- Dataset content -
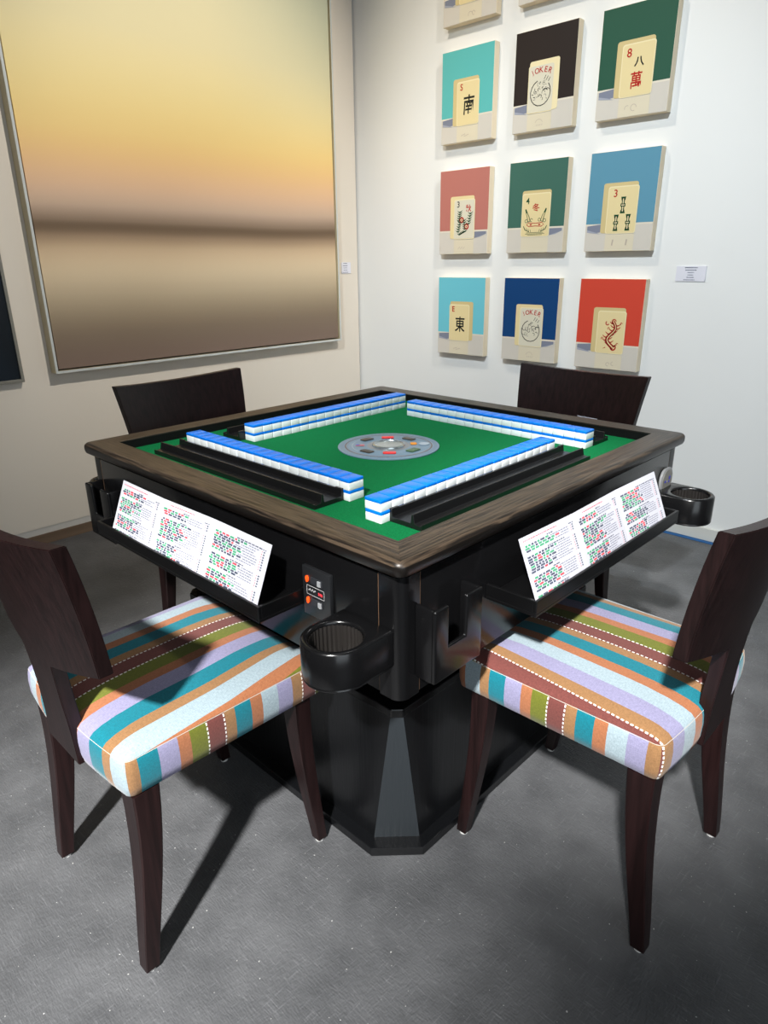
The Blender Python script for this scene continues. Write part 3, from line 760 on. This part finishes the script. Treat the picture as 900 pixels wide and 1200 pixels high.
# ------------------------------------------------------------------ mahjong tiles: four walls of nineteen, two high
TP, TD, TH = 0.0311, 0.0405, 0.0220
def tile_proto():
    hw, hd = TP/2-.0003, TD/2
    m = MB(); m.zprism(rrect(hw, hd, .0022, 3), 0, TH*.70, bev=.0009, seg=2)
    o = m.build('mahjong_tile', white_tile, None, smooth=True, angle=50)
    m = MB(); m.zprism(rrect(hw, hd, .0022, 3), TH*.70, TH-.0001, bev=.0012, seg=2)
    m.build('tile_back', blue_tile, o, smooth=True, angle=50)
    return o
ORD = ['first', 'second', 'third', 'fourth', 'fifth', 'sixth', 'seventh', 'eighth', 'ninth', 'middle', 'ninth', 'eighth', 'seventh', 'sixth', 'fifth', 'fourth', 'third', 'second', 'first']
tp = tile_proto(); first = True
rnd = random.Random(3)
WALLS = [('near-left', (-.355, -.334), 0, 'left', 'right'), ('near-right', (.344, -.400), 90, 'near', 'far'),
         ('far-right', (.384, .325), 180, 'right', 'left'), ('far-left', (-.309, .393), 270, 'far', 'near')]
for wn, st, rot, e0, e1 in WALLS:
    dx, dy = cos(radians(rot)), sin(radians(rot))
    for lay in (0, 1):
        for k in range(19):
            if first: o, b_ = tp, tp.children[0]; first = False
            else:
                o = tp.copy(); COL.objects.link(o); b_ = tp.children[0].copy(); COL.objects.link(b_); b_.parent = o
            s = (k+.5)*TP
            o.location = (st[0]+dx*s-dy*0, st[1]+dy*s, ZF+lay*TH+.0001)
            jit = rnd.uniform(-.0006, .0006)
            o.location.x += -dy*jit; o.location.y += dx*jit
            o.rotation_euler = (0, 0, radians(rot))
            pos = 'middle tile' if k == 9 else '%s tile from the %s end' % (ORD[k], e0 if k < 9 else e1)
            tag(o, 'blue-backed white mahjong tile, %s of the %s wall, %s layer' % (pos, wn, 'upper' if lay else 'lower'), 'tile', '%s layer of the %s mahjong wall' % ('upper' if lay else 'lower', wn))

# racks behind each wall
def rack(label, ctr, rot, ln=.600):
    t = thing('tile_rack', label, 'rack', (ctr[0], ctr[1], ZF+.0002), radians(rot), 'black racks beside the tile walls')
    # profile (y outward = negative, z)
    prof = [(-.040, 0), (.036, 0), (.036, .023), (.031, .023), (.029, .010), (-.014, .009), (-.0165, .026), (-.020, .026), (-.0235, .010), (-.0375, .008), (-.038, .011), (-.040, .011)]
    m = MB(); m.prism(prof, lambda y, z: (-ln/2, y, z), lambda y, z: (ln/2, y, z), bev=.0006, seg=1)
    m.build('rack_body', mat('rack_black', (15, 15, 16), 0.33, 0.5), t)
    for s in (-1, 1):
        m = MB(); m.prism([(.0308, .0228), (.0364, .0228), (.0364, .0250), (.0308, .0250)], lambda y, z: (s*ln/2-s*.02, y, z), lambda y, z: (s*ln/2, y, z), bev=.0005, seg=1); m.build('end_stop', MATS['rack_black'], t)
rack('black tile rack on the felt in front of the near-left tile wall', (-.080, -.391), 0)
rack('black tile rack on the felt in front of the near-right tile wall', (.401, -.078), 90)
rack('black tile rack mostly hidden behind the far-right tile wall', (.085, .382), 180)
rack('black tile rack half hidden behind the far-left tile wall', (-.366, .085), 270)

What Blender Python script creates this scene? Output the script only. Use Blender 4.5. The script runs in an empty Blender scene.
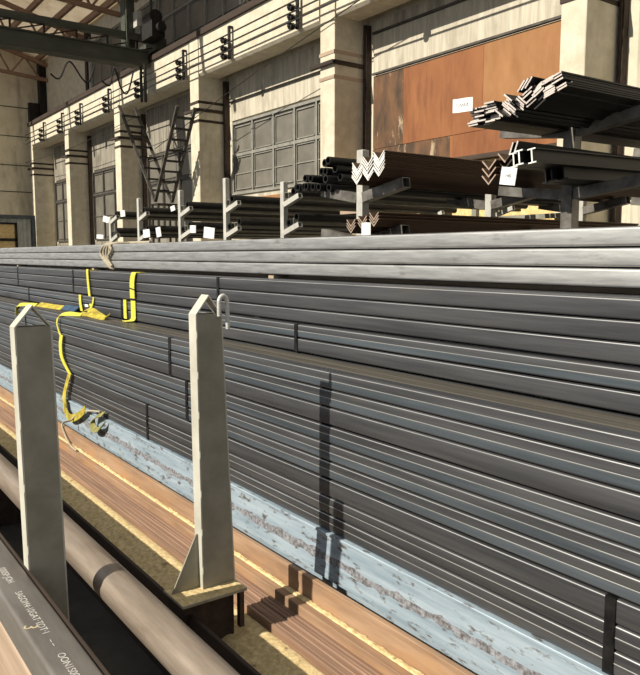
import bpy, math, random
from mathutils import Vector, Matrix
random.seed(7)
S = bpy.context.scene
C = S.collection
EYE = 2.6           # eye height above the hall floor; geometry below is written relative to the eye, then lifted
R = math.radians
ORD = ['first','second','third','fourth','fifth','sixth','seventh','eighth','ninth','tenth']

# ------------------------------------------------------------------ materials
def mat(name, c1, c2, scale=(1,1,1), noise=4.0, rough=.6, metal=0.0, bump=0.0, c3=None, c3scale=None, c3noise=3.0, c3lo=.55, c3hi=.7, lo=.35, hi=.65, spec=.5, bnoise=40.0):
    m = bpy.data.materials.new(name); m.use_nodes = True
    nt = m.node_tree; N = nt.nodes; L = nt.links
    b = N['Principled BSDF']
    tc = N.new('ShaderNodeTexCoord'); oi = N.new('ShaderNodeObjectInfo')
    mul = N.new('ShaderNodeMath'); mul.operation = 'MULTIPLY'; mul.inputs[1].default_value = 53.0
    L.new(oi.outputs['Random'], mul.inputs[0])
    add = N.new('ShaderNodeVectorMath'); add.operation = 'ADD'
    L.new(tc.outputs['Object'], add.inputs[0]); L.new(mul.outputs[0], add.inputs[1])
    def nz(sc, ns, detail=6):
        mp = N.new('ShaderNodeMapping'); mp.inputs['Scale'].default_value = sc
        L.new(add.outputs[0], mp.inputs[0])
        t = N.new('ShaderNodeTexNoise'); t.inputs['Scale'].default_value = ns; t.inputs['Detail'].default_value = detail; t.inputs['Roughness'].default_value = .62
        L.new(mp.outputs[0], t.inputs['Vector']); return t
    t = nz(scale, noise)
    r = N.new('ShaderNodeValToRGB'); r.color_ramp.elements[0].position = lo; r.color_ramp.elements[1].position = hi
    r.color_ramp.elements[0].color = (*c1,1); r.color_ramp.elements[1].color = (*c2,1)
    L.new(t.outputs['Fac'], r.inputs[0]); col = r.outputs[0]
    if c3 is not None:
        t3 = nz(c3scale or scale, c3noise)
        r3 = N.new('ShaderNodeValToRGB'); r3.color_ramp.elements[0].position = c3lo; r3.color_ramp.elements[1].position = c3hi
        L.new(t3.outputs['Fac'], r3.inputs[0])
        mx = N.new('ShaderNodeMix'); mx.data_type = 'RGBA'
        L.new(r3.outputs[0], mx.inputs[0]); L.new(col, mx.inputs[6]); mx.inputs[7].default_value = (*c3,1)
        col = mx.outputs[2]
    L.new(col, b.inputs['Base Color'])
    b.inputs['Roughness'].default_value = rough; b.inputs['Metallic'].default_value = metal
    b.inputs['Specular IOR Level'].default_value = spec
    if bump > 0:
        tb = nz(scale, bnoise, 4)
        bp = N.new('ShaderNodeBump'); bp.inputs['Strength'].default_value = bump; bp.inputs['Distance'].default_value = .01
        L.new(tb.outputs['Fac'], bp.inputs['Height']); L.new(bp.outputs[0], b.inputs['Normal'])
    return m

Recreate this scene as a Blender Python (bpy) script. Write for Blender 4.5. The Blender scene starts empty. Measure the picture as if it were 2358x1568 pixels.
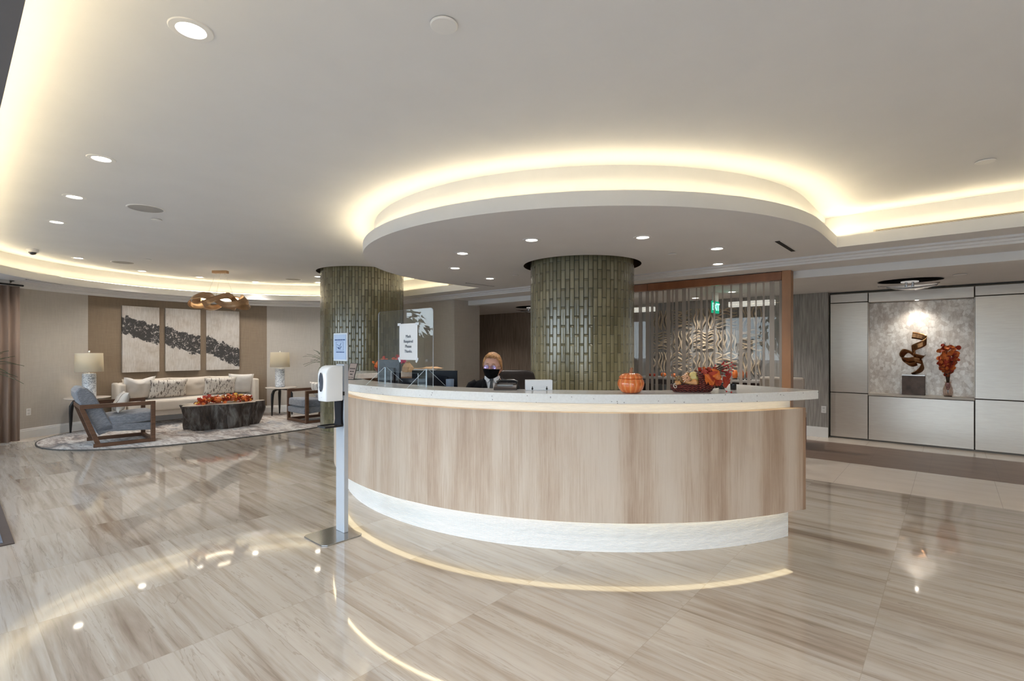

- Your instructions -
Omit the pictures. Output every record above word for word.

- Full answer -
The Blender Python script for this scene continues. Write part 3, from line 760 on. This part finishes the script. Treat the picture as 900 pixels wide and 1200 pixels high.
# ------------------------------------------------------------------ mahjong tiles: four walls of nineteen, two high
TP, TD, TH = 0.0311, 0.0405, 0.0220
def tile_proto():
    hw, hd = TP/2-.0003, TD/2
    m = MB(); m.zprism(rrect(hw, hd, .0022, 3), 0, TH*.70, bev=.0009, seg=2)
    o = m.build('mahjong_tile', white_tile, None, smooth=True, angle=50)
    m = MB(); m.zprism(rrect(hw, hd, .0022, 3), TH*.70, TH-.0001, bev=.0012, seg=2)
    m.build('tile_back', blue_tile, o, smooth=True, angle=50)
    return o
ORD = ['first', 'second', 'third', 'fourth', 'fifth', 'sixth', 'seventh', 'eighth', 'ninth', 'middle', 'ninth', 'eighth', 'seventh', 'sixth', 'fifth', 'fourth', 'third', 'second', 'first']
tp = tile_proto(); first = True
rnd = random.Random(3)
WALLS = [('near-left', (-.355, -.334), 0, 'left', 'right'), ('near-right', (.344, -.400), 90, 'near', 'far'),
         ('far-right', (.384, .325), 180, 'right', 'left'), ('far-left', (-.309, .393), 270, 'far', 'near')]
for wn, st, rot, e0, e1 in WALLS:
    dx, dy = cos(radians(rot)), sin(radians(rot))
    for lay in (0, 1):
        for k in range(19):
            if first: o, b_ = tp, tp.children[0]; first = False
            else:
                o = tp.copy(); COL.objects.link(o); b_ = tp.children[0].copy(); COL.objects.link(b_); b_.parent = o
            s = (k+.5)*TP
            o.location = (st[0]+dx*s-dy*0, st[1]+dy*s, ZF+lay*TH+.0001)
            jit = rnd.uniform(-.0006, .0006)
            o.location.x += -dy*jit; o.location.y += dx*jit
            o.rotation_euler = (0, 0, radians(rot))
            pos = 'middle tile' if k == 9 else '%s tile from the %s end' % (ORD[k], e0 if k < 9 else e1)
            tag(o, 'blue-backed white mahjong tile, %s of the %s wall, %s layer' % (pos, wn, 'upper' if lay else 'lower'), 'tile', '%s layer of the %s mahjong wall' % ('upper' if lay else 'lower', wn))

# racks behind each wall
def rack(label, ctr, rot, ln=.600):
    t = thing('tile_rack', label, 'rack', (ctr[0], ctr[1], ZF+.0002), radians(rot), 'black racks beside the tile walls')
    # profile (y outward = negative, z)
    prof = [(-.040, 0), (.036, 0), (.036, .023), (.031, .023), (.029, .010), (-.014, .009), (-.0165, .026), (-.020, .026), (-.0235, .010), (-.0375, .008), (-.038, .011), (-.040, .011)]
    m = MB(); m.prism(prof, lambda y, z: (-ln/2, y, z), lambda y, z: (ln/2, y, z), bev=.0006, seg=1)
    m.build('rack_body', mat('rack_black', (15, 15, 16), 0.33, 0.5), t)
    for s in (-1, 1):
        m = MB(); m.prism([(.0308, .0228), (.0364, .0228), (.0364, .0250), (.0308, .0250)], lambda y, z: (s*ln/2-s*.02, y, z), lambda y, z: (s*ln/2, y, z), bev=.0005, seg=1); m.build('end_stop', MATS['rack_black'], t)
rack('black tile rack on the felt in front of the near-left tile wall', (-.080, -.391), 0)
rack('black tile rack on the felt in front of the near-right tile wall', (.401, -.078), 90)
rack('black tile rack mostly hidden behind the far-right tile wall', (.085, .382), 180)
rack('black tile rack half hidden behind the far-left tile wall', (-.366, .085), 270)

What Blender Python script creates this scene? Output the script only. Use Blender 4.5. The script runs in an empty Blender scene.
import bpy, math, random
from mathutils import Vector, Matrix
random.seed(7)
S = bpy.context.scene
C = S.collection
EYE = 2.6           # eye height above the hall floor; geometry below is written relative to the eye, then lifted
R = math.radians
ORD = ['first','second','third','fourth','fifth','sixth','seventh','eighth','ninth','tenth']

# ------------------------------------------------------------------ materials
def mat(name, c1, c2, scale=(1,1,1), noise=4.0, rough=.6, metal=0.0, bump=0.0, c3=None, c3scale=None, c3noise=3.0, c3lo=.55, c3hi=.7, lo=.35, hi=.65, spec=.5, bnoise=40.0):
    m = bpy.data.materials.new(name); m.use_nodes = True
    nt = m.node_tree; N = nt.nodes; L = nt.links
    b = N['Principled BSDF']
    tc = N.new('ShaderNodeTexCoord'); oi = N.new('ShaderNodeObjectInfo')
    mul = N.new('ShaderNodeMath'); mul.operation = 'MULTIPLY'; mul.inputs[1].default_value = 53.0
    L.new(oi.outputs['Random'], mul.inputs[0])
    add = N.new('ShaderNodeVectorMath'); add.operation = 'ADD'
    L.new(tc.outputs['Object'], add.inputs[0]); L.new(mul.outputs[0], add.inputs[1])
    def nz(sc, ns, detail=6):
        mp = N.new('ShaderNodeMapping'); mp.inputs['Scale'].default_value = sc
        L.new(add.outputs[0], mp.inputs[0])
        t = N.new('ShaderNodeTexNoise'); t.inputs['Scale'].default_value = ns; t.inputs['Detail'].default_value = detail; t.inputs['Roughness'].default_value = .62
        L.new(mp.outputs[0], t.inputs['Vector']); return t
    t = nz(scale, noise)
    r = N.new('ShaderNodeValToRGB'); r.color_ramp.elements[0].position = lo; r.color_ramp.elements[1].position = hi
    r.color_ramp.elements[0].color = (*c1,1); r.color_ramp.elements[1].color = (*c2,1)
    L.new(t.outputs['Fac'], r.inputs[0]); col = r.outputs[0]
    if c3 is not None:
        t3 = nz(c3scale or scale, c3noise)
        r3 = N.new('ShaderNodeValToRGB'); r3.color_ramp.elements[0].position = c3lo; r3.color_ramp.elements[1].position = c3hi
        L.new(t3.outputs['Fac'], r3.inputs[0])
        mx = N.new('ShaderNodeMix'); mx.data_type = 'RGBA'
        L.new(r3.outputs[0], mx.inputs[0]); L.new(col, mx.inputs[6]); mx.inputs[7].default_value = (*c3,1)
        col = mx.outputs[2]
    L.new(col, b.inputs['Base Color'])
    b.inputs['Roughness'].default_value = rough; b.inputs['Metallic'].default_value = metal
    b.inputs['Specular IOR Level'].default_value = spec
    if bump > 0:
        tb = nz(scale, bnoise, 4)
        bp = N.new('ShaderNodeBump'); bp.inputs['Strength'].default_value = bump; bp.inputs['Distance'].default_value = .01
        L.new(tb.outputs['Fac'], bp.inputs['Height']); L.new(bp.outputs[0], b.inputs['Normal'])
    return m

Recreate this scene as a Blender Python (bpy) script. Write for Blender 4.5. The Blender scene starts empty. Measure the picture as if it were 2358x1568 pixels.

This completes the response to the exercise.